Fronted by Diego Clare, a local spearhead to the New York community and a project of influence and vision, their penname D.A. Crimson has shared a new single called “Barrel to Heaven” this week, along with an accompanying music video. Within a controlled burn of sonic dismemberment, Clare’s performance withers and writhes in the face of loss and the complexity of familial altercations when emotions and memories begin to conflict.

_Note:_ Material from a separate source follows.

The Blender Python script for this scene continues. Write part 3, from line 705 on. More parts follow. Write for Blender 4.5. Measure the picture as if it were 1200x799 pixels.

Leaping in strides like a choreographed dance, “Barrel to Heaven” begins with a guitar that quickly establishes the thematic weight, further brought to life by an array of sonic voicings and deliberate timbres – dilapidated yet concise; harsh yet sobering when face-to-face with its grand scheme. “When I wrote it, my grandmother had just passed away after I’d spent a month staying with her and my dad at her house in Costa Rica. There was a lot of familial drama between her kids throughout this process, which I just found really upsetting,” Clare shares about the song. As the chorus follows the movement below, singular harmonics flash out at the end of each repeated stanza, “There’s a way out” – reverberating before screeching in exasperation – “Looking down the barrel to heaven”. “I felt especially attached to her home, my memory of which now feels sort of embedded in this song. In any case, those are the things that came through, or morphed into this kind of Hamlet-ass soliloquy about loss and what remains in the wake of it,” Clare finishes. 

Along with the release of “Barrel to Heaven”, D.A. Crimson has shared an accompanying music video made by the creative duo known professionally as “The Valdez”, which features both Clare and movement by choreographer, J Gash. You can listen to “Barrel to Heaven” out everywhere now.